**DO THIS**
Leave out any pictures and transcribe all other data below exactly.

— Start of DATASET RECORDS —

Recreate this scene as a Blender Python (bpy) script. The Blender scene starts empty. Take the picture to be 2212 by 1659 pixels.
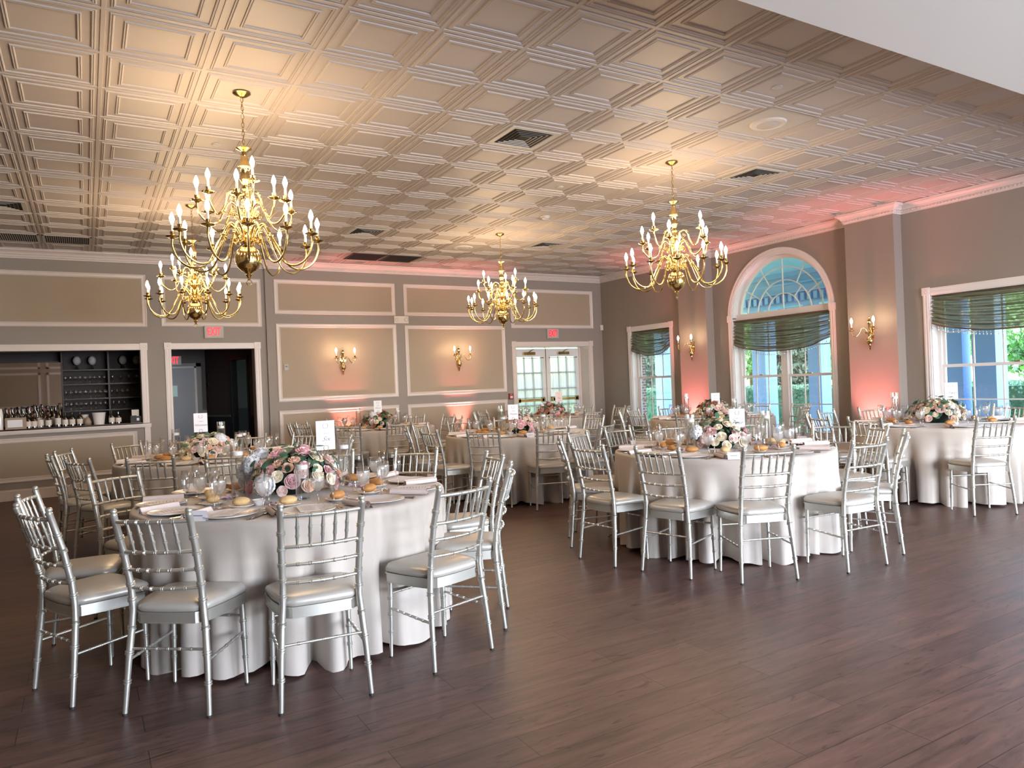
import bpy, math, random
from mathutils import Vector, Matrix, Euler
random.seed(7)
PI = math.pi
scn = bpy.context.scene
COL = scn.collection
R = math.radians
sin, cos = math.sin, math.cos
ORD = ['first','second','third','fourth','fifth','sixth','seventh','eighth','ninth','tenth','eleventh','twelfth','thirteenth','fourteenth','fifteenth','sixteenth','seventeenth','eighteenth','nineteenth','twentieth']
FW, FH, FPX = 2212, 1659, 1569.24
CAM = Vector((-0.1648, -4.7057, 1.39))
CROT = Euler((1.5703, 0.0401, -0.531), 'XYZ')
CM = CROT.to_matrix()
def px(p):
    d = CM.transposed() @ (Vector(p) - CAM)
    return (FW/2 + FPX*d.x/-d.z, FH/2 - FPX*d.y/-d.z, -d.z)
CEIL = 3.6236; WY = 7.86; WX = 9.53; WL = -5.2; WF = -9.0

# ------------------------------------------------------------------ materials
def mat(name, color, rough=.5, metal=0, spec=.5, emit=None, estr=0, trans=0, ior=1.45, coat=0, sheen=0, noise=None, bump=None, alpha=None):
    m = bpy.data.materials.new(name); m.use_nodes = True
    nt = m.node_tree; b = nt.nodes['Principled BSDF']
    b.inputs['Base Color'].default_value = (*color, 1)
    b.inputs['Roughness'].default_value = rough; b.inputs['Metallic'].default_value = metal
    b.inputs['Specular IOR Level'].default_value = spec; b.inputs['IOR'].default_value = ior
    b.inputs['Transmission Weight'].default_value = trans; b.inputs['Coat Weight'].default_value = coat
    b.inputs['Sheen Weight'].default_value = sheen
    if emit: b.inputs['Emission Color'].default_value = (*emit, 1); b.inputs['Emission Strength'].default_value = estr
    if noise or bump:
        tc = nt.nodes.new('ShaderNodeTexCoord')
    if noise:
        sc, amt = noise[:2]; str_ = noise[2] if len(noise) > 2 else (1, 1, 1)
        mp = nt.nodes.new('ShaderNodeMapping'); mp.inputs['Scale'].default_value = str_
        n = nt.nodes.new('ShaderNodeTexNoise'); n.inputs['Scale'].default_value = sc; n.inputs['Detail'].default_value = 4
        mx = nt.nodes.new('ShaderNodeMix'); mx.data_type = 'RGBA'
        mx.inputs['A'].default_value = (*[c*(1-amt) for c in color], 1); mx.inputs['B'].default_value = (*[min(1, c*(1+amt)) for c in color], 1)
        nt.links.new(tc.outputs['Object'], mp.inputs[0]); nt.links.new(mp.outputs[0], n.inputs['Vector'])
        nt.links.new(n.outputs['Fac'], mx.inputs['Factor']); nt.links.new(mx.outputs['Result'], b.inputs['Base Color'])
    if bump:
        sc, st = bump
        n = nt.nodes.new('ShaderNodeTexNoise'); n.inputs['Scale'].default_value = sc; n.inputs['Detail'].default_value = 3
        bp = nt.nodes.new('ShaderNodeBump'); bp.inputs['Strength'].default_value = st; bp.inputs['Distance'].default_value = .01
        nt.links.new(tc.outputs['Object'], n.inputs['Vector']); nt.links.new(n.outputs['Fac'], bp.inputs['Height']); nt.links.new(bp.outputs[0], b.inputs['Normal'])
    return m
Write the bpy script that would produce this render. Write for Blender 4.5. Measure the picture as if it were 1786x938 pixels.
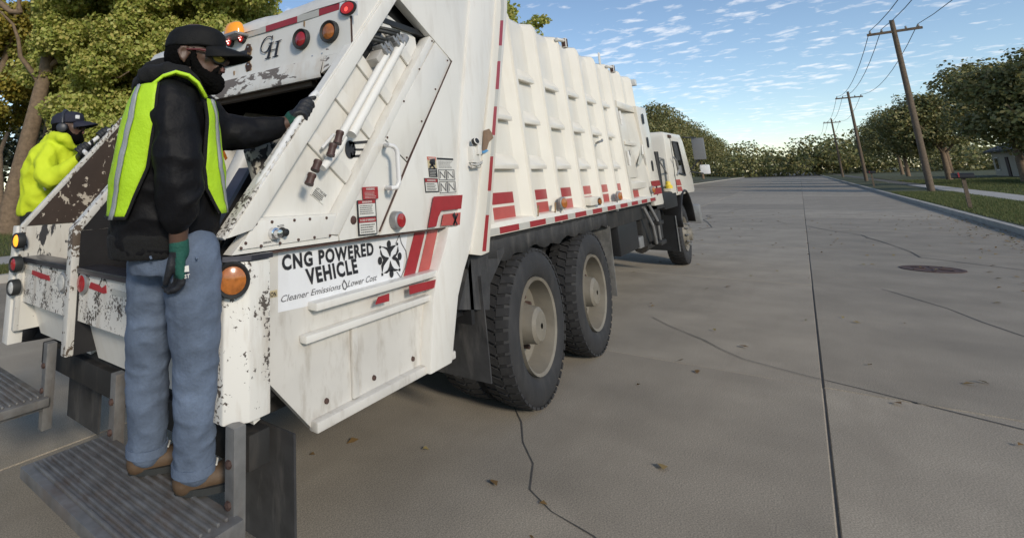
import bpy, bmesh, math, random
import numpy as np
from mathutils import Vector, Matrix
random.seed(7); rng = np.random.default_rng(7)
S = bpy.context.scene
for o in list(bpy.data.objects): bpy.data.objects.remove(o)
COL = S.collection

# ------------------------------------------------------------------ camera
# world frame: x = forward along the truck, y = to its left, z = up.  The street runs along x.
FPX, CX, CY, CAMH = 902.302, 600.0, 150.0, 1.6
def _unit(a): a = np.array(a, float); return a/np.linalg.norm(a)
_X = _unit((1395-CX, 296-CY, FPX)); _Y = _unit((-461-CX, 351-CY, FPX)); _Z = np.cross(_X, _Y)
if _Z[1] > 0: _Z = -_Z
RM = np.array([_X, _Y, _Z]); CAM = np.array([0, 0, CAMH])
cam = bpy.data.cameras.new('camera'); camo = bpy.data.objects.new('camera', cam); COL.objects.link(camo)
M = Matrix.Identity(4)
for i in range(3):
    M[i][0] = RM[i][0]; M[i][1] = -RM[i][1]; M[i][2] = -RM[i][2]; M[i][3] = CAM[i]
camo.matrix_world = M
cam.sensor_fit = 'HORIZONTAL'; cam.sensor_width = 36; cam.lens = 36*FPX/1786
cam.shift_x = (893-CX)/1786; cam.shift_y = -(469-CY)/1786
cam.clip_start = .05; cam.clip_end = 4000
S.camera = camo

# ------------------------------------------------------------------ sky, sun, exposure
SUN_EL = math.radians(25); SUN_DIR = Vector((-.50, -.87, 0)).normalized()     # horizontal direction towards the sun
W = bpy.data.worlds.new('World'); S.world = W; W.use_nodes = True
nt = W.node_tree; nt.nodes.clear()
def wn(t, **k):
    n = nt.nodes.new(t)
    for a, b in k.items(): setattr(n, a, b)
    return n
wout = wn('ShaderNodeOutputWorld'); bg = wn('ShaderNodeBackground'); bg.inputs[1].default_value = .10
sky = wn('ShaderNodeTexSky', sky_type='NISHITA', sun_disc=False, sun_elevation=SUN_EL,
         sun_rotation=math.atan2(SUN_DIR.x, SUN_DIR.y), air_density=1.0, dust_density=.12, ozone_density=1.5, altitude=900)
tc = wn('ShaderNodeTexCoord'); sep = wn('ShaderNodeSeparateXYZ'); nt.links.new(tc.outputs['Generated'], sep.inputs[0])
zz = wn('ShaderNodeMath', operation='ADD'); nt.links.new(sep.outputs[2], zz.inputs[0]); zz.inputs[1].default_value = .10
zm = wn('ShaderNodeMath', operation='MAXIMUM'); nt.links.new(zz.outputs[0], zm.inputs[0]); zm.inputs[1].default_value = .05
dx = wn('ShaderNodeMath', operation='DIVIDE'); nt.links.new(sep.outputs[0], dx.inputs[0]); nt.links.new(zm.outputs[0], dx.inputs[1])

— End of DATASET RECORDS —

**RESULT FOR THIS TASK**
Recreate this scene as a Blender Python (bpy) script. The Blender scene starts empty. Take the picture to be 2212 by 1659 pixels.
import bpy, math, random
from mathutils import Vector, Matrix, Euler
random.seed(7)
PI = math.pi
scn = bpy.context.scene
COL = scn.collection
R = math.radians
sin, cos = math.sin, math.cos
ORD = ['first','second','third','fourth','fifth','sixth','seventh','eighth','ninth','tenth','eleventh','twelfth','thirteenth','fourteenth','fifteenth','sixteenth','seventeenth','eighteenth','nineteenth','twentieth']
FW, FH, FPX = 2212, 1659, 1569.24
CAM = Vector((-0.1648, -4.7057, 1.39))
CROT = Euler((1.5703, 0.0401, -0.531), 'XYZ')
CM = CROT.to_matrix()
def px(p):
    d = CM.transposed() @ (Vector(p) - CAM)
    return (FW/2 + FPX*d.x/-d.z, FH/2 - FPX*d.y/-d.z, -d.z)
CEIL = 3.6236; WY = 7.86; WX = 9.53; WL = -5.2; WF = -9.0

# ------------------------------------------------------------------ materials
def mat(name, color, rough=.5, metal=0, spec=.5, emit=None, estr=0, trans=0, ior=1.45, coat=0, sheen=0, noise=None, bump=None, alpha=None):
    m = bpy.data.materials.new(name); m.use_nodes = True
    nt = m.node_tree; b = nt.nodes['Principled BSDF']
    b.inputs['Base Color'].default_value = (*color, 1)
    b.inputs['Roughness'].default_value = rough; b.inputs['Metallic'].default_value = metal
    b.inputs['Specular IOR Level'].default_value = spec; b.inputs['IOR'].default_value = ior
    b.inputs['Transmission Weight'].default_value = trans; b.inputs['Coat Weight'].default_value = coat
    b.inputs['Sheen Weight'].default_value = sheen
    if emit: b.inputs['Emission Color'].default_value = (*emit, 1); b.inputs['Emission Strength'].default_value = estr
    if noise or bump:
        tc = nt.nodes.new('ShaderNodeTexCoord')
    if noise:
        sc, amt = noise[:2]; str_ = noise[2] if len(noise) > 2 else (1, 1, 1)
        mp = nt.nodes.new('ShaderNodeMapping'); mp.inputs['Scale'].default_value = str_
        n = nt.nodes.new('ShaderNodeTexNoise'); n.inputs['Scale'].default_value = sc; n.inputs['Detail'].default_value = 4
        mx = nt.nodes.new('ShaderNodeMix'); mx.data_type = 'RGBA'
        mx.inputs['A'].default_value = (*[c*(1-amt) for c in color], 1); mx.inputs['B'].default_value = (*[min(1, c*(1+amt)) for c in color], 1)
        nt.links.new(tc.outputs['Object'], mp.inputs[0]); nt.links.new(mp.outputs[0], n.inputs['Vector'])
        nt.links.new(n.outputs['Fac'], mx.inputs['Factor']); nt.links.new(mx.outputs['Result'], b.inputs['Base Color'])
    if bump:
        sc, st = bump
        n = nt.nodes.new('ShaderNodeTexNoise'); n.inputs['Scale'].default_value = sc; n.inputs['Detail'].default_value = 3
        bp = nt.nodes.new('ShaderNodeBump'); bp.inputs['Strength'].default_value = st; bp.inputs['Distance'].default_value = .01
        nt.links.new(tc.outputs['Object'], n.inputs['Vector']); nt.links.new(n.outputs['Fac'], bp.inputs['Height']); nt.links.new(bp.outputs[0], b.inputs['Normal'])
    return m
Write the bpy script that would produce this render. Write for Blender 4.5. Measure the picture as if it were 1786x938 pixels.
import bpy, bmesh, math, random
import numpy as np
from mathutils import Vector, Matrix
random.seed(7); rng = np.random.default_rng(7)
S = bpy.context.scene
for o in list(bpy.data.objects): bpy.data.objects.remove(o)
COL = S.collection

# ------------------------------------------------------------------ camera
# world frame: x = forward along the truck, y = to its left, z = up.  The street runs along x.
FPX, CX, CY, CAMH = 902.302, 600.0, 150.0, 1.6
def _unit(a): a = np.array(a, float); return a/np.linalg.norm(a)
_X = _unit((1395-CX, 296-CY, FPX)); _Y = _unit((-461-CX, 351-CY, FPX)); _Z = np.cross(_X, _Y)
if _Z[1] > 0: _Z = -_Z
RM = np.array([_X, _Y, _Z]); CAM = np.array([0, 0, CAMH])
cam = bpy.data.cameras.new('camera'); camo = bpy.data.objects.new('camera', cam); COL.objects.link(camo)
M = Matrix.Identity(4)
for i in range(3):
    M[i][0] = RM[i][0]; M[i][1] = -RM[i][1]; M[i][2] = -RM[i][2]; M[i][3] = CAM[i]
camo.matrix_world = M
cam.sensor_fit = 'HORIZONTAL'; cam.sensor_width = 36; cam.lens = 36*FPX/1786
cam.shift_x = (893-CX)/1786; cam.shift_y = -(469-CY)/1786
cam.clip_start = .05; cam.clip_end = 4000
S.camera = camo

# ------------------------------------------------------------------ sky, sun, exposure
SUN_EL = math.radians(25); SUN_DIR = Vector((-.50, -.87, 0)).normalized()     # horizontal direction towards the sun
W = bpy.data.worlds.new('World'); S.world = W; W.use_nodes = True
nt = W.node_tree; nt.nodes.clear()
def wn(t, **k):
    n = nt.nodes.new(t)
    for a, b in k.items(): setattr(n, a, b)
    return n
wout = wn('ShaderNodeOutputWorld'); bg = wn('ShaderNodeBackground'); bg.inputs[1].default_value = .10
sky = wn('ShaderNodeTexSky', sky_type='NISHITA', sun_disc=False, sun_elevation=SUN_EL,
         sun_rotation=math.atan2(SUN_DIR.x, SUN_DIR.y), air_density=1.0, dust_density=.12, ozone_density=1.5, altitude=900)
tc = wn('ShaderNodeTexCoord'); sep = wn('ShaderNodeSeparateXYZ'); nt.links.new(tc.outputs['Generated'], sep.inputs[0])
zz = wn('ShaderNodeMath', operation='ADD'); nt.links.new(sep.outputs[2], zz.inputs[0]); zz.inputs[1].default_value = .10
zm = wn('ShaderNodeMath', operation='MAXIMUM'); nt.links.new(zz.outputs[0], zm.inputs[0]); zm.inputs[1].default_value = .05
dx = wn('ShaderNodeMath', operation='DIVIDE'); nt.links.new(sep.outputs[0], dx.inputs[0]); nt.links.new(zm.outputs[0], dx.inputs[1])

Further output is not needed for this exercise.